While allocentric processing constructs an absolute and objective model of space, egocentric processing contextualizes our understanding of the surrounding space in relation to ourselves. This contextualization involves using depth perception to construct the coordinate grid and our internal sense of velocity and direction of motion to update our position on the grid.
By utilizing these relational distance measures, we are able to build and update our cognitive mapping of space. This allows us to form a sense of space that is not centered on ourselves or any particular object, but rather an objective understanding of the environment around us.
Our hippocampus and entorhinal systems appear to be wired to represent space in this manner, which may explain why both Isaac Newton and many modern-day individuals have developed an intuition of space as an absolute entity that is independent of its contents.
As we began our walk back to my home office Sam began to slowly disappear. It was as if she was here one moment, and then suddenly, she wasn’t. But her voice lingered a little longer before she was all gone.

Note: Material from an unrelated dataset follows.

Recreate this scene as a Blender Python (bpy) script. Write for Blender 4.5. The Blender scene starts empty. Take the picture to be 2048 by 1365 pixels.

“I’m not saying that space is not absolute. The truth is, we don’t have concrete evidence to prove whether the universe exists in the way it does independently of our observations,” I explained.
But she wasn’t there.
No matter how many times it happens, the way in which Sam disappears from my sight still manages to break my heart as if it were the very first time. My brain struggles to accept the fact that she is not real.
But what is real, anyway?
As we had just discussed, space can be merely conceptual. Something our brain creates for us to navigate through the world.
So can be time, but that’s a story for another time.
Sam isn’t real. But she is as real as anyone else is, to me.
If it is true that without my existence, Sam ceases to exist as well, then what does that mean for the rest of the universe?
If there is no life to experience it, does the universe even exist at all?